The insurgents’ campaign of bombings, shootings and abductions has left Iraqis distrustful of their government’s ability to control the situation, and politicians feel increasingly constrained in their ability to make compromises, lest constituents perceive them as weak.

Iraqi and U.S. soldiers, along with dozens of locals, search for victims in the wreckage of a suicide truck bomber outside of the Rashad police station (not seen) Sunday in the eastern neighborhood of Mashtal, Baghdad, Iraq.

In light of the latest attacks, Iraqi Prime Minister Ibrahim Jaferi announced a new security program Sunday designed to target the insurgency outside of Baghdad more aggressively.

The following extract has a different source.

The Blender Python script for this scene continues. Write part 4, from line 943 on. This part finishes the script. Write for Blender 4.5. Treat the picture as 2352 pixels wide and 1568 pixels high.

The plan envisions extending measures employed in Operation Lightning, an anti-insurgent crackdown in the capital, to other cities. Despite deploying tens of thousands of police and national guard troops, making hundreds of arrests and establishing checkpoints, the effort appears to have had little impact on the insurgency.

Sunday’s bombing was one more example of the random slaughter that has become routine in Iraq. The blast occurred about 75 yards from the Al Rashad police station, traumatizing an entire neighborhood.

Dazed residents, many bleeding from cuts caused by flying glass and metal, wandered about, trying to regain some sense of control of their situation.

Taxi driver Izalden Abdul Qader, 53, had just finished his shift and arrived home. Recently, he had fenced off his yard to make sure that cars loaded with bombs could not park there. He had been home all of five minutes, he said, “when I heard a loud explosion shattering all the windows in my house and injuring every member of my family.”

“Our injuries are minor, but the house was damaged. The victims are so many, some were pulled from their cars,” he added with a shudder. His car, which was also his livelihood, was decimated in the blast.

North of Baghdad, one U.S. soldier was killed and two were wounded during an indirect fire attack on a base near Balad, the military said. The United States also announced that a Marine was killed Saturday in an improvised bomb attack during combat operations near Rutbah in western Iraq.